The gas pipeline, worth in excess of 1bn dollars, which would extend from Bulgaria to the Croatian border, would provide a reliable and stable supply not only for Serbia but for the entire region. Since it is planned that the gas pipeline’s capacity will be 10 times greater that is needed domestically (20bn cubic meters per annum), Serbia would grow from a large-scale importer into a transit country that could earn more than 200m dollars from the exclusive transportation across its territory. This big project is just a part of the Blue Stream global energy complex that is going to connect Russia and Bulgaria across the Black Sea and whose route, with one branch across Greece and the other across Serbia, Hungary, and, most likely, Slovenia, will run to the Italian gas system and European consumers.

The goal is to provide Italian, as well as European consumers, with an additional 30bn cubic meters of gas yearly.

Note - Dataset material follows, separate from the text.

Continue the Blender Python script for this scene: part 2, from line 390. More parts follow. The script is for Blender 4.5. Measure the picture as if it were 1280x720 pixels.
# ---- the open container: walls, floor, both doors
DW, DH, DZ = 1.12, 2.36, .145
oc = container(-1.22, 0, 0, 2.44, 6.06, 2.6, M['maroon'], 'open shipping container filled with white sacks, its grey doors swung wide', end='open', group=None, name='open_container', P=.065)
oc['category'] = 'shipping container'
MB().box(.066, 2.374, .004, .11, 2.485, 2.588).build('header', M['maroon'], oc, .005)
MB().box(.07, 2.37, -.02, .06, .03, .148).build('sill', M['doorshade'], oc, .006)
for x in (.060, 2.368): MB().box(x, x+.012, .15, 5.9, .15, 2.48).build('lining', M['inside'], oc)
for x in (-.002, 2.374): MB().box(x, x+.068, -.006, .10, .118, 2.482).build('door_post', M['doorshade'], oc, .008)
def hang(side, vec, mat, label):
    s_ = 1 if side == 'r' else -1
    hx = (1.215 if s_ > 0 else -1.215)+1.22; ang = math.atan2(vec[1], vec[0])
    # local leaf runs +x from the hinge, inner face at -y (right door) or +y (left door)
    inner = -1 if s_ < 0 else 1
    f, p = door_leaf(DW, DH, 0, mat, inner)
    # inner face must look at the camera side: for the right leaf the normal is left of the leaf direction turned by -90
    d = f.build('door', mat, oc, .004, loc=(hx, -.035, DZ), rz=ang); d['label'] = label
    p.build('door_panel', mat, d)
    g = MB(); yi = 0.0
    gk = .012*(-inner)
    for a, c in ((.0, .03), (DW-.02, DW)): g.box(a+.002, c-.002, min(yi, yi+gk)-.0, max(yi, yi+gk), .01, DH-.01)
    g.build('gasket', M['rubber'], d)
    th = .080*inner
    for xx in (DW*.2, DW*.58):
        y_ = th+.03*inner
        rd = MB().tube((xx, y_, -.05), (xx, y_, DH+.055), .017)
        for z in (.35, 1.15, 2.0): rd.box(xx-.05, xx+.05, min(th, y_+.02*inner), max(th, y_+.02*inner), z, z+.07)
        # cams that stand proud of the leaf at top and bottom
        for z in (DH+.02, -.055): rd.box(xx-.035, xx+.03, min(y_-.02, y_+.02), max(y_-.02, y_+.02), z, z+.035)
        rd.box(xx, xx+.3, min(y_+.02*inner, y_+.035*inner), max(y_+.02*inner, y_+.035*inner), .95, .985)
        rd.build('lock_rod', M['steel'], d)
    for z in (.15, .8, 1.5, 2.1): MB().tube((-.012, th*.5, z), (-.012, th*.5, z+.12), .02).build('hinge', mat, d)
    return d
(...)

No one is calling the gas pipeline’s significance to Serbia into question. That is, after all, too important a matter to enable decisive political points to be gathered in advance of the imminent May elections on the basis of supporting or opposing its construction. All the more so because there is no doubt that the energy picture in Serbia is being improved by that means and that a main route is involved. If more gas is going to be let through the pipe than we need domestically and if that pipe is going to run farther in the direction of Western Europe, there can then certainly be no talk of some kind of regional branch but only of a main European route. No one has yet explained to Serbia’s citizens, however, why the takeover of NIS has been inserted into the whole arrangement. How is the sale of one of Serbia’s most important economic resources to Gazprom for 400m euros connected to the construction of the gas pipeline? Resigned Serbian Deputy Prime Minister Bozidar Djelic said on one occasion that the Russians wanted that and that 400m euros was, in fact, their offer. Does that mean that the Serbian side did not ask any questions and that it was not in a position to impose any kind of conditions? Zorana Z. Mihajlovic Milanovic, former adviser in the Serbian Government, said at one time that “linked trade,” that is to say the entry of a strategic partner from Russia into our oil sector through the back door, caused concern.

The story regarding the Russian partners’ nervousness about which Minister Bubalo has been talking in an agitated manner could also be interpreted in a different way. The gas pipeline is not more important for Serbia than for Russia, and there is thus no sense to the stories that we should have ratified the agreement for exactly that reason. The gas pipeline is more important for the Russian side, because billions of cubic meters of gas are supposed to reach Europe and its able-to-pay consumers through it. Among other things, the Russians have already gone through the process of negotiating with the Bulgarians and the Hungarians. As far as is known, they accepted the formation of joint companies for the construction and exploitation of the gas pipeline on a parity basis and they did not, as a concession for the installation of the pipe, seek majority ownership in their national oil companies at a price that would be determined by Gazpromnyeft. From Serbia, they have received majority ownership in the joint company and a majority ownership share in one of the most important national companies for 400m euros. Is such cooperativeness of the part of the Serbian side not worth one month of patience, just enough for Serbia to come out of the elections and form legitimate bodies of authority? Insisting on quick ratification plays into the hands of that political line in Serbia that represents the position of agreement or failure and that introduces direct meddling in our political life.